5614 Posted March 24, 2008 Posted March 24, 2008 iNow: I don't see your reasoning. Rather than assuming point-like fundemental particles we have spherical particles, why then could they not be hollow? Mind you, a particle as a sphere is one thing, but a particle as a spherical shell is even worse! Klay: I don't really see your point. Are you saying that even if an electron were hollow then how could a virtual electron fit inside? But then if, and I don't think this is so, but if fundemental particles do have a non-zero size, then could they not be different sizes? Must an electron and a quark have the same radius? Ah, this is all a load of hyper-theoretical stuff anyway! Here's a better thought: a construction as small as we're talking about is so tiny that the number of virtual particles colliding with it must be tiny, thus making the Casimir effect correspondingly tiny (even more so than usual). So for example the "1atm at 10nm" value from my previous post is probably far too high for things on a molecular level.
Klaynos Posted March 24, 2008 Posted March 24, 2008 My point was more quantum mechanically they are not spheres etc... they're undefined, it was more a response to inow than the thread in general... our measurement attempts at electron radii have come out as zero...
swansont Posted March 24, 2008 Posted March 24, 2008 I think you run into trouble when you try and apply classical concepts (hollow sphere or tube) at this level. Hollow and point-like would seem to be conceptually orthogonal. But how does a hollow particle solve the spin angular momentum "problem"?
Riogho Posted March 24, 2008 Author Posted March 24, 2008 Because that would give the mass a point to spin around
Klaynos Posted March 24, 2008 Posted March 24, 2008 Because that would give the mass a point to spin around A solid body can spin around its centre of mass, or infact any other point and have angular momentum.
5614 Posted March 24, 2008 Posted March 24, 2008 My point was more quantum mechanically they are not spheres etc... they're undefined, it was more a response to inow than the thread in general... our measurement attempts at electron radii have come out as zero...I agree with you then, but can you explain this:http://scienceworld.wolfram.com/physics/ElectronRadius.html it never made any sense to me, and I still don't understand what it's really talking about, especially as I think your quote is totally correct.
Klaynos Posted March 24, 2008 Posted March 24, 2008 It's not physically real, but an "effective" radius where some effects become apparent.
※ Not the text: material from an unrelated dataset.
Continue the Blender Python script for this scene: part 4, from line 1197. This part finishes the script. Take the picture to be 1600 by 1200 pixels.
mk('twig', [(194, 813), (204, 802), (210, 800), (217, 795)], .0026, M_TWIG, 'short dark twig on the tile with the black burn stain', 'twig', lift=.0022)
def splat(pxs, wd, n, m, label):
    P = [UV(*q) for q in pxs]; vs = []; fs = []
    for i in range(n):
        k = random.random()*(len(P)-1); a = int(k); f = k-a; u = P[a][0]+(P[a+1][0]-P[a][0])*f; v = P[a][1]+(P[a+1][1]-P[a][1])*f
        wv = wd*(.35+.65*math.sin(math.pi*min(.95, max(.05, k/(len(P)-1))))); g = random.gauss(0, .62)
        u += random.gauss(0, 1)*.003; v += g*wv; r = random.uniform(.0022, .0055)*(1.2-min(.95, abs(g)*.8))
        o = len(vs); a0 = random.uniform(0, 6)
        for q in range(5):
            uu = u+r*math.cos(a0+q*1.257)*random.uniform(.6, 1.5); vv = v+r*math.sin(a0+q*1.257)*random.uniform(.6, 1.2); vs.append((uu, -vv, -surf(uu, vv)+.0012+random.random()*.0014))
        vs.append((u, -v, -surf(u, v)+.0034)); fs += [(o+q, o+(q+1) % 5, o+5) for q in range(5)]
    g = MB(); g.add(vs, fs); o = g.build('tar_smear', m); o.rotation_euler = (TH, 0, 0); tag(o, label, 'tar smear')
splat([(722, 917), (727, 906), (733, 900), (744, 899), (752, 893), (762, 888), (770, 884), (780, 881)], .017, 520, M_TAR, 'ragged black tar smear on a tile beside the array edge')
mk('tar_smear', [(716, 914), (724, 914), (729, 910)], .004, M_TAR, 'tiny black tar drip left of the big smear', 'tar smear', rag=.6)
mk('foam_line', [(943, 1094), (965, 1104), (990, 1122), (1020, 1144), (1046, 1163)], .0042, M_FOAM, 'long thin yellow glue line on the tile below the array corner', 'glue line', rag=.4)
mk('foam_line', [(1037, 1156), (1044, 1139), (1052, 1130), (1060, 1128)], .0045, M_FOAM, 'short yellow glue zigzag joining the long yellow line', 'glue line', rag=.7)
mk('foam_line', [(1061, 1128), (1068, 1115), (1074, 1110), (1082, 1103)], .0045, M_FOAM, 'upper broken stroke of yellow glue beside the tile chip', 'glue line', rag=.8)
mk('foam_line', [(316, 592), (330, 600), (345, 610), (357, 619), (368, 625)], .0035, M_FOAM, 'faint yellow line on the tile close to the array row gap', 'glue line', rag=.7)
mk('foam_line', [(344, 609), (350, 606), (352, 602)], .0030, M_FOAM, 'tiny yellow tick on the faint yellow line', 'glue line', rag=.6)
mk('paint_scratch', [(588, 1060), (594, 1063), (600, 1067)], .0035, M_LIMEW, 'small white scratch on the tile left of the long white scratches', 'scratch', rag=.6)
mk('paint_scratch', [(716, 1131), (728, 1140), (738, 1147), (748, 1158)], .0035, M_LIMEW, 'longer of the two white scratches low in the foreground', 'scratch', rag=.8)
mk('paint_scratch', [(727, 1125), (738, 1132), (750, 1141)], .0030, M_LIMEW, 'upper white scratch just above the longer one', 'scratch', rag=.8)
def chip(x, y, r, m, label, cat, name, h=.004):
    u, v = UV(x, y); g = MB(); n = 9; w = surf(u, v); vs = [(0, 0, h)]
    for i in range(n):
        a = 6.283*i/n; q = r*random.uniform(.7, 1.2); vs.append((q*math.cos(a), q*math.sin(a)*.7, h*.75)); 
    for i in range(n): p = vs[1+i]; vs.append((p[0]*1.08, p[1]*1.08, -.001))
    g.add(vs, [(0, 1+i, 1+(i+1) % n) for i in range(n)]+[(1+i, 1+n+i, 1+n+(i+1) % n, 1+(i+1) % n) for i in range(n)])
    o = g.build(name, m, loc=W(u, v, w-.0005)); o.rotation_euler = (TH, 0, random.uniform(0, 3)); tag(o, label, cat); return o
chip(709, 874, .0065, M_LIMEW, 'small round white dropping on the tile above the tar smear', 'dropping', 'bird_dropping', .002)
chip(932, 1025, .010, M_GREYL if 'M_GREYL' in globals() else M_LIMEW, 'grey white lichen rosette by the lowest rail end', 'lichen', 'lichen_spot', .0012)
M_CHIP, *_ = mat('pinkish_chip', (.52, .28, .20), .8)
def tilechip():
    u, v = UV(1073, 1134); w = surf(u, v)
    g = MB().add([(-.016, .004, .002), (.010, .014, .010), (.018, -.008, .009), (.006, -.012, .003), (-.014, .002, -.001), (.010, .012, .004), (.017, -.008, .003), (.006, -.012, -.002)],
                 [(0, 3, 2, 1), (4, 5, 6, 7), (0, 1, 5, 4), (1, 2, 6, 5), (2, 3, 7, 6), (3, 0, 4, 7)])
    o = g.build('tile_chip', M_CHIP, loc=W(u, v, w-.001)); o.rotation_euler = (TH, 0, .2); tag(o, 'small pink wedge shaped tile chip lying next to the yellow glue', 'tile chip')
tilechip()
I believe that all experiments to find the radius of an electron have found it to be smaller than their sensitivity allows.
5614 Posted March 25, 2008 Posted March 25, 2008 It's not physically real, but an "effective" radius where some effects become apparent. I believe that all experiments to find the radius of an electron have found it to be smaller than their sensitivity allows. The second part of the quote sounds in-line with what I know, but can you expand on the first bit? What physical effects become apparent? I read on the Wiki page that the value is calculated from the energy required to assemble a charge e of radius re, so I can see why it's very much a classical value. I also see it crops up in a Thomson scattering equation, and seems to work nicely there, but do you know of any other examples? Or anywhere it ties in with a theoretical model, as opposed to an equation? If it didn't (seemingly successfully) appear in that Thomson scattering equation I'd be tempted to call it a classical trick that isn't really useful in "everyday" life, would I be justified in saying that?
Klaynos Posted March 25, 2008 Posted March 25, 2008 I think it's used for other scattering events as well, I'm pretty sure I remember using it in solid state this year, something to do with scattering in electron transport in magnetised samples...
swansont Posted March 25, 2008 Posted March 25, 2008 A solid body can spin around its centre of mass, or infact any other point and have angular momentum. Right. The issue with the electron is that if you require the surface speed to be below c, you end up with an electron that's much bigger than experimental values give.